Playing around with my image formation, which is now available, in a very janky state, for anyone to try, if you want (https://github.com/ilia3101/LuminanceDRT)
Another of your atmospheric sunsets, thanks for sharing it.
A chance to play with blends (my latest field of experimentation). The result is not intended to bear any relationship to reality! When I examined my luminosity layer masks I discovered three more people lurking on the right.
I have some difficulty to admit that at sunset, the sun, and it’s reflection in the water are white. If the sun was not yellow, it certainly was not white. So, it doesn’t seem to me a realistic rendition of the scene.
Yes, depending on weather, color of sun at sunset can vary from yellow to orange and red.
I was surprised as in your rendition the sun is quasi white and so is the reflection on sea.

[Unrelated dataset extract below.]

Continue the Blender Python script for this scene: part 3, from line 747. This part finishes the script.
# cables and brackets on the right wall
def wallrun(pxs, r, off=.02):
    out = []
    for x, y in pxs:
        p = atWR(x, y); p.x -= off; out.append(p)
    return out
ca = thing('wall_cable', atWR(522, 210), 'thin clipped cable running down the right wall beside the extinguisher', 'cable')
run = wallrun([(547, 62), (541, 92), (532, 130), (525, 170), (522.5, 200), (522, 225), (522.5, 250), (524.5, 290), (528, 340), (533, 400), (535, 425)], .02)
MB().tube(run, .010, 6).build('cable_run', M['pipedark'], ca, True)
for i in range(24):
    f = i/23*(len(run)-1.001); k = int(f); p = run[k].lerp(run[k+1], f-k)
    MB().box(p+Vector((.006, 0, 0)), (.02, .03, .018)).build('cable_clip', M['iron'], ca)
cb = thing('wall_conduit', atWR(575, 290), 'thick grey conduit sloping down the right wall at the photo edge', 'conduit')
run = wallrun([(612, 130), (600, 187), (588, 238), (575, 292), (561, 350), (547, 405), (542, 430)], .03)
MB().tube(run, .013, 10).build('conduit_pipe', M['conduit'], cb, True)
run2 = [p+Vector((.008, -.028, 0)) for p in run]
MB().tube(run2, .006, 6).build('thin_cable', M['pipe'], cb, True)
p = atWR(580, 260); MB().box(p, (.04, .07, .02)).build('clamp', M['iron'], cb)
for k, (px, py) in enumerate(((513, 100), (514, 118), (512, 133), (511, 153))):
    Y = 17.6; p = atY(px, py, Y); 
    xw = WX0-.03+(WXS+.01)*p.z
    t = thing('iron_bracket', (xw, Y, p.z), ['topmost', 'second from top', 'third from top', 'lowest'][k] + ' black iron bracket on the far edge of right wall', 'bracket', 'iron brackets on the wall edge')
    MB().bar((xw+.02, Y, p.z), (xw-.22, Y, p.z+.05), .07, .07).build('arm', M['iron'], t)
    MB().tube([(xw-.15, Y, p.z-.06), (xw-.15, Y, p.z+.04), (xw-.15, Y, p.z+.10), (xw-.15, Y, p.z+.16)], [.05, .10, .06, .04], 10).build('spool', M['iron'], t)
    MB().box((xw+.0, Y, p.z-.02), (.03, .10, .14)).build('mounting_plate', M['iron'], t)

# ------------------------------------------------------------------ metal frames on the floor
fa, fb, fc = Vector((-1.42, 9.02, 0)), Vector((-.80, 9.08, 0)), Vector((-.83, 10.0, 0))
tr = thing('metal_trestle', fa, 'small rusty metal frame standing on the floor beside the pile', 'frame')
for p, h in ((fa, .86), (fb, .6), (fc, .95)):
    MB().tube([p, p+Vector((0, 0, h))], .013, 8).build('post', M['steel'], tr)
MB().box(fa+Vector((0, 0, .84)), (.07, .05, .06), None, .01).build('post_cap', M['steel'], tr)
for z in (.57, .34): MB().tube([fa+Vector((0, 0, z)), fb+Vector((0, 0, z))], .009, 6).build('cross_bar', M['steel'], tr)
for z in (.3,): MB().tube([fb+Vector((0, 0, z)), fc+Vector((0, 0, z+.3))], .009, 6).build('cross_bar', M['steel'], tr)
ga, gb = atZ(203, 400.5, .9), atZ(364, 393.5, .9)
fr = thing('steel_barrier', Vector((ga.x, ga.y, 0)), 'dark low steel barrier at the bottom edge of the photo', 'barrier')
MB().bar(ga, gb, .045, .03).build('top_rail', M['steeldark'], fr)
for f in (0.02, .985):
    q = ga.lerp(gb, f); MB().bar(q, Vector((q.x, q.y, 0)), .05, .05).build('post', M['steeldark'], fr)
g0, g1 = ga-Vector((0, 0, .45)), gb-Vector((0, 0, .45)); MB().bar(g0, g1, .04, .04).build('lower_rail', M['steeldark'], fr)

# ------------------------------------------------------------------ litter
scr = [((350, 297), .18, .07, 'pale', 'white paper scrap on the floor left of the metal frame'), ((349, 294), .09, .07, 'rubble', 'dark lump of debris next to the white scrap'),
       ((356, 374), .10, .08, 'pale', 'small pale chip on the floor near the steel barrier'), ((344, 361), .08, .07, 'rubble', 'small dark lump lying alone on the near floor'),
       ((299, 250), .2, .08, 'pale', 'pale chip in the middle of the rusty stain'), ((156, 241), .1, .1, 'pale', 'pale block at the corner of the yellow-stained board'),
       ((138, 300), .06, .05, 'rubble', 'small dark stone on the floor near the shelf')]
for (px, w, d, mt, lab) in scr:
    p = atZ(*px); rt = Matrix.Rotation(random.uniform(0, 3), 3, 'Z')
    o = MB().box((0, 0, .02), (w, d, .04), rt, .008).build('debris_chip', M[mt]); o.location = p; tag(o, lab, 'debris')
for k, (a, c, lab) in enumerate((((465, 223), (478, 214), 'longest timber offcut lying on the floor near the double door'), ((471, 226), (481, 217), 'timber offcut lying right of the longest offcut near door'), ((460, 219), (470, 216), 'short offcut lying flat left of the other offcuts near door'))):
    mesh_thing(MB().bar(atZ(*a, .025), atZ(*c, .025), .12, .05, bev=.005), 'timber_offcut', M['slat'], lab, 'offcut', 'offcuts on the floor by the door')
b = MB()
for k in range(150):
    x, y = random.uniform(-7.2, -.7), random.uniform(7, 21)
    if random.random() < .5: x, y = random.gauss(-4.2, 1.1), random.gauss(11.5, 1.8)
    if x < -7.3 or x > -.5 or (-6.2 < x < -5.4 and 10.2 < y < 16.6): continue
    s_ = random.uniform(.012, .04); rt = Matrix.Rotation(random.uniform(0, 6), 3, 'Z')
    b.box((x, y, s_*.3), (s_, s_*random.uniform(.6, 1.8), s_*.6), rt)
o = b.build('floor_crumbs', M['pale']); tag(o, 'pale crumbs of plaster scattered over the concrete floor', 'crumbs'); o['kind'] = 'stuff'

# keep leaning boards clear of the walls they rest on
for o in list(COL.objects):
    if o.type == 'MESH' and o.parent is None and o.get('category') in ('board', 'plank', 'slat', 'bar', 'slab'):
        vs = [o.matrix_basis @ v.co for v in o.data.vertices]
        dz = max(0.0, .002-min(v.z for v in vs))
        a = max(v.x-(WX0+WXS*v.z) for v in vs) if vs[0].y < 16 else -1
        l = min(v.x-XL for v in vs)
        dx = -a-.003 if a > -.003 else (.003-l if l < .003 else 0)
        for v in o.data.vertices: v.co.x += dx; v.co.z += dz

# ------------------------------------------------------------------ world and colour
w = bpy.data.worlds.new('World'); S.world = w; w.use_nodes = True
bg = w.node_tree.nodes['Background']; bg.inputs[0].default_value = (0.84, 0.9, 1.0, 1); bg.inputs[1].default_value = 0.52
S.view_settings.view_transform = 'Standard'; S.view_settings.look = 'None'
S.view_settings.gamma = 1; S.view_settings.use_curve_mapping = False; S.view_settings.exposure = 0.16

I see this beautiful orange only on some renditions like the one of @Jean-Marc_Digne .
hi @flannelhead , good to see you’re looking at things like this.
flannelhead and all display transform people, in respect of the gamut mapping in V6, someone suggested quite recently that the gamut mapping could/should be a process separate from filmic. I think that makes sense, after all, what if you’re changing things later in the pipe than filmic? Should it be a separate module? Should it be part of a revised Output Profile module?
Indeed, that’s what I’d like to propose if I ever get around to publishing a PR with filmic v7. It would make sense especially as some are using modules like local contrast after filmic. And users of base curve would benefit from this, too.
I agree. In my display transform experiments, the gamut mapping occurs separately after the display transform is applied (I’m using @bottosson 's OkLab gamut mapper - it works well and is computationally simple). It depends on the display transform you are using though: some of them do gamut mapping as part of the transform (I think @ilia3101 's is one of these, the ACES ZCAM DRT candidate is another).